(SHORT TASK) Below is some material; set it all down exactly, apart from the pictures.

(INFORMATION SUPPLIED)
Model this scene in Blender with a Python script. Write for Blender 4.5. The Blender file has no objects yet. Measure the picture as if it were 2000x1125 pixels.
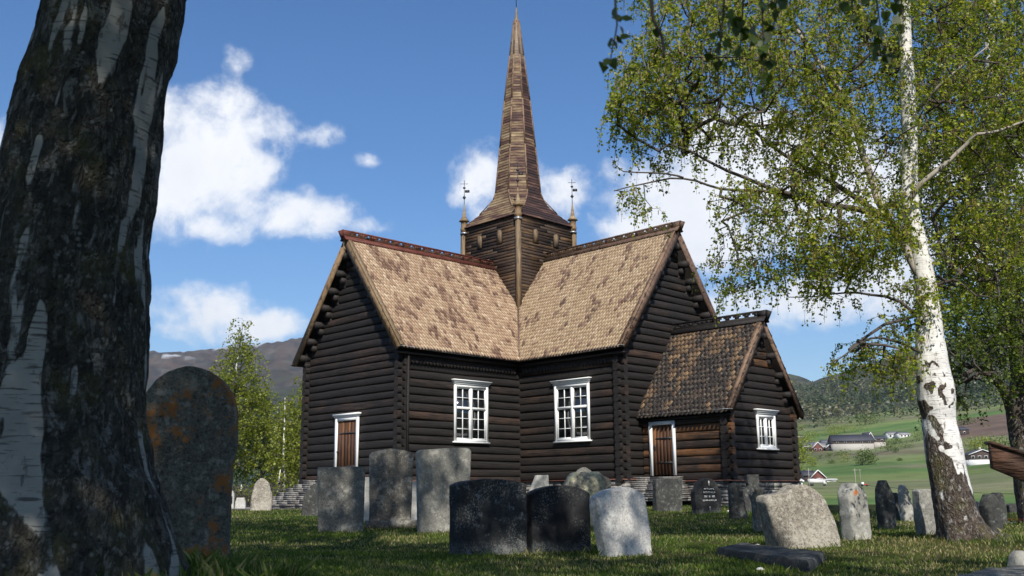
import bpy, math, random
import numpy as np
from math import radians, sin, cos, tan, atan2, atan, pi, sqrt
from mathutils import Vector, Matrix, noise
random.seed(7); RNG = np.random.default_rng(7)
SC = bpy.context.scene
COL = SC.collection
# ---------------------------------------------------------------- camera
EYE = 0.75
F_PX = 1944.0
PITCH = 0.20604; ROLL = -0.00834
_cp, _sp, _cr, _sr = cos(PITCH), sin(PITCH), cos(ROLL), sin(ROLL)
_r0 = Vector((1, 0, 0)); _u0 = Vector((0, -_sp, _cp)); _f0 = Vector((0, _cp, _sp))
_R = _cr*_r0 + _sr*_u0; _U = _cr*_u0 - _sr*_r0
cam_d = bpy.data.cameras.new('camera'); cam = bpy.data.objects.new('camera', cam_d); COL.objects.link(cam)
cam.matrix_world = Matrix(((_R.x, _U.x, -_f0.x, 0), (_R.y, _U.y, -_f0.y, 0), (_R.z, _U.z, -_f0.z, EYE), (0, 0, 0, 1)))
cam_d.sensor_width = 36.0; cam_d.lens = F_PX/2000*36; cam_d.clip_end = 20000; cam_d.clip_start = 0.05
cam_d.dof.use_dof = True; cam_d.dof.focus_distance = 36.0; cam_d.dof.aperture_fstop = 7.0
SC.camera = cam
def ray(px, py):
    return _f0 + (px-1000)/F_PX*_R + (562.5-py)/F_PX*_U
def P(px, py, d):
    """world point on the line of sight through a photo pixel, at distance d along the ground (world y)"""
    r = ray(px, py); k = d/r.y
    return Vector((r.x*k, d, EYE+r.z*k))
def PX(v):
    v = Vector(v)-Vector((0, 0, EYE)); f = v.dot(_f0)
    return 1000+F_PX*v.dot(_R)/f, 562.5-F_PX*v.dot(_U)/f
# ---------------------------------------------------------------- light
SUN_EL = radians(41); SUN_AZ = radians(-7)      # the sun stands behind the camera
sdir = Vector((sin(SUN_AZ)*cos(SUN_EL)*-1, -cos(SUN_AZ)*cos(SUN_EL), sin(SUN_EL)))
sl = bpy.data.lights.new('sun', 'SUN'); sl.energy = 4.9; sl.angle = radians(0.53); sl.color = (1, 0.955, 0.88)
so = bpy.data.objects.new('sun', sl); COL.objects.link(so); so.rotation_euler = sdir.to_track_quat('Z', 'Y').to_euler()
SC.view_settings.view_transform = 'Standard'; SC.view_settings.look = 'None'
SC.view_settings.exposure = 0.22; SC.view_settings.gamma = 1.0
class NT:
    """small node-tree helper"""
    def __init__(s, tree): s.t = tree; s.n = tree.nodes; s.l = tree.links
    def new(s, kind, ins=None, **kw):
        n = s.n.new(kind)
        for k, v in kw.items(): setattr(n, k, v)
        for k, v in (ins or {}).items(): s.put(n.inputs[k], v)
        return n
    def put(s, sock, v):
        if isinstance(v, bpy.types.NodeSocket): s.l.new(v, sock)
        elif isinstance(v, bpy.types.Node): s.l.new(v.outputs[0], sock)
        else:
            if hasattr(sock.default_value, '__len__'):
                n = len(sock.default_value); v = tuple(v)
                if len(v) < n: v = v+(1.0,)
            sock.default_value = v
    def math(s, op, a, b=0.0, c=None, clamp=False):
        n = s.new('ShaderNodeMath', operation=op, use_clamp=clamp); s.put(n.inputs[0], a); s.put(n.inputs[1], b)
        if c is not None: s.put(n.inputs[2], c)
        return n.outputs[0]
    def vmath(s, op, a, b=(0, 0, 0)):
        n = s.new('ShaderNodeVectorMath', operation=op); s.put(n.inputs[0], a); s.put(n.inputs[1], b); return n.outputs[0]
    def mix(s, fac, a, b, blend='MIX'):
        n = s.new('ShaderNodeMix', data_type='RGBA', blend_type=blend)
        s.put(n.inputs[0], fac); s.put(n.inputs[6], a); s.put(n.inputs[7], b); return n.outputs[2]
    def ramp(s, fac, stops):
        n = s.new('ShaderNodeValToRGB'); e = n.color_ramp.elements
        while len(e) < len(stops): e.new(0.5)
        for i, (p, c) in enumerate(stops):
            e[i].position = p; e[i].color = (c, c, c, 1) if isinstance(c, (int, float)) else tuple(c)+(1,)
        s.put(n.inputs[0], fac); return n.outputs[0]
    def step(s, v, lo, hi):
        n = s.new('ShaderNodeMapRange', interpolation_type='SMOOTHSTEP'); s.put(n.inputs[0], v)
        s.put(n.inputs[1], lo); s.put(n.inputs[2], hi); return n.outputs[0]
    def noise(s, vec, scale=1.0, det=4.0, rough=0.55, dist=0.0):
        n = s.new('ShaderNodeTexNoise'); s.put(n.inputs['Vector'], vec); n.inputs['Scale'].default_value = scale
        n.inputs['Detail'].default_value = det; n.inputs['Roughness'].default_value = rough; n.inputs['Distortion'].default_value = dist
        return n.outputs[0]
    def vor(s, vec, scale=1.0, feature='F1', out=0):
        n = s.new('ShaderNodeTexVoronoi', feature=feature); s.put(n.inputs['Vector'], vec); n.inputs['Scale'].default_value = scale
        return n.outputs[out]
    def obj(s): return s.new('ShaderNodeTexCoord').outputs['Object']
    def attr(s, name): return s.new('ShaderNodeAttribute', attribute_name=name).outputs['Fac']
    def acol(s, name): return s.new('ShaderNodeAttribute', attribute_name=name).outputs['Color']
def scaled(nt, vec, sc): return nt.vmath('MULTIPLY', vec, sc)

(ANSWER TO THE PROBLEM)
Model this scene in Blender with a Python script. Write for Blender 4.5. The Blender file has no objects yet. Measure the picture as if it were 2000x1125 pixels.
import bpy, math, random
import numpy as np
from math import radians, sin, cos, tan, atan2, atan, pi, sqrt
from mathutils import Vector, Matrix, noise
random.seed(7); RNG = np.random.default_rng(7)
SC = bpy.context.scene
COL = SC.collection
# ---------------------------------------------------------------- camera
EYE = 0.75
F_PX = 1944.0
PITCH = 0.20604; ROLL = -0.00834
_cp, _sp, _cr, _sr = cos(PITCH), sin(PITCH), cos(ROLL), sin(ROLL)
_r0 = Vector((1, 0, 0)); _u0 = Vector((0, -_sp, _cp)); _f0 = Vector((0, _cp, _sp))
_R = _cr*_r0 + _sr*_u0; _U = _cr*_u0 - _sr*_r0
cam_d = bpy.data.cameras.new('camera'); cam = bpy.data.objects.new('camera', cam_d); COL.objects.link(cam)
cam.matrix_world = Matrix(((_R.x, _U.x, -_f0.x, 0), (_R.y, _U.y, -_f0.y, 0), (_R.z, _U.z, -_f0.z, EYE), (0, 0, 0, 1)))
cam_d.sensor_width = 36.0; cam_d.lens = F_PX/2000*36; cam_d.clip_end = 20000; cam_d.clip_start = 0.05
cam_d.dof.use_dof = True; cam_d.dof.focus_distance = 36.0; cam_d.dof.aperture_fstop = 7.0
SC.camera = cam
def ray(px, py):
    return _f0 + (px-1000)/F_PX*_R + (562.5-py)/F_PX*_U
def P(px, py, d):
    """world point on the line of sight through a photo pixel, at distance d along the ground (world y)"""
    r = ray(px, py); k = d/r.y
    return Vector((r.x*k, d, EYE+r.z*k))
def PX(v):
    v = Vector(v)-Vector((0, 0, EYE)); f = v.dot(_f0)
    return 1000+F_PX*v.dot(_R)/f, 562.5-F_PX*v.dot(_U)/f
# ---------------------------------------------------------------- light
SUN_EL = radians(41); SUN_AZ = radians(-7)      # the sun stands behind the camera
sdir = Vector((sin(SUN_AZ)*cos(SUN_EL)*-1, -cos(SUN_AZ)*cos(SUN_EL), sin(SUN_EL)))
sl = bpy.data.lights.new('sun', 'SUN'); sl.energy = 4.9; sl.angle = radians(0.53); sl.color = (1, 0.955, 0.88)
so = bpy.data.objects.new('sun', sl); COL.objects.link(so); so.rotation_euler = sdir.to_track_quat('Z', 'Y').to_euler()
SC.view_settings.view_transform = 'Standard'; SC.view_settings.look = 'None'
SC.view_settings.exposure = 0.22; SC.view_settings.gamma = 1.0
class NT:
    """small node-tree helper"""
    def __init__(s, tree): s.t = tree; s.n = tree.nodes; s.l = tree.links
    def new(s, kind, ins=None, **kw):
        n = s.n.new(kind)
        for k, v in kw.items(): setattr(n, k, v)
        for k, v in (ins or {}).items(): s.put(n.inputs[k], v)
        return n
    def put(s, sock, v):
        if isinstance(v, bpy.types.NodeSocket): s.l.new(v, sock)
        elif isinstance(v, bpy.types.Node): s.l.new(v.outputs[0], sock)
        else:
            if hasattr(sock.default_value, '__len__'):
                n = len(sock.default_value); v = tuple(v)
                if len(v) < n: v = v+(1.0,)
            sock.default_value = v
    def math(s, op, a, b=0.0, c=None, clamp=False):
        n = s.new('ShaderNodeMath', operation=op, use_clamp=clamp); s.put(n.inputs[0], a); s.put(n.inputs[1], b)
        if c is not None: s.put(n.inputs[2], c)
        return n.outputs[0]
    def vmath(s, op, a, b=(0, 0, 0)):
        n = s.new('ShaderNodeVectorMath', operation=op); s.put(n.inputs[0], a); s.put(n.inputs[1], b); return n.outputs[0]
    def mix(s, fac, a, b, blend='MIX'):
        n = s.new('ShaderNodeMix', data_type='RGBA', blend_type=blend)
        s.put(n.inputs[0], fac); s.put(n.inputs[6], a); s.put(n.inputs[7], b); return n.outputs[2]
    def ramp(s, fac, stops):
        n = s.new('ShaderNodeValToRGB'); e = n.color_ramp.elements
        while len(e) < len(stops): e.new(0.5)
        for i, (p, c) in enumerate(stops):
            e[i].position = p; e[i].color = (c, c, c, 1) if isinstance(c, (int, float)) else tuple(c)+(1,)
        s.put(n.inputs[0], fac); return n.outputs[0]
    def step(s, v, lo, hi):
        n = s.new('ShaderNodeMapRange', interpolation_type='SMOOTHSTEP'); s.put(n.inputs[0], v)
        s.put(n.inputs[1], lo); s.put(n.inputs[2], hi); return n.outputs[0]
    def noise(s, vec, scale=1.0, det=4.0, rough=0.55, dist=0.0):
        n = s.new('ShaderNodeTexNoise'); s.put(n.inputs['Vector'], vec); n.inputs['Scale'].default_value = scale
        n.inputs['Detail'].default_value = det; n.inputs['Roughness'].default_value = rough; n.inputs['Distortion'].default_value = dist
        return n.outputs[0]
    def vor(s, vec, scale=1.0, feature='F1', out=0):
        n = s.new('ShaderNodeTexVoronoi', feature=feature); s.put(n.inputs['Vector'], vec); n.inputs['Scale'].default_value = scale
        return n.outputs[out]
    def obj(s): return s.new('ShaderNodeTexCoord').outputs['Object']
    def attr(s, name): return s.new('ShaderNodeAttribute', attribute_name=name).outputs['Fac']
    def acol(s, name): return s.new('ShaderNodeAttribute', attribute_name=name).outputs['Color']
def scaled(nt, vec, sc): return nt.vmath('MULTIPLY', vec, sc)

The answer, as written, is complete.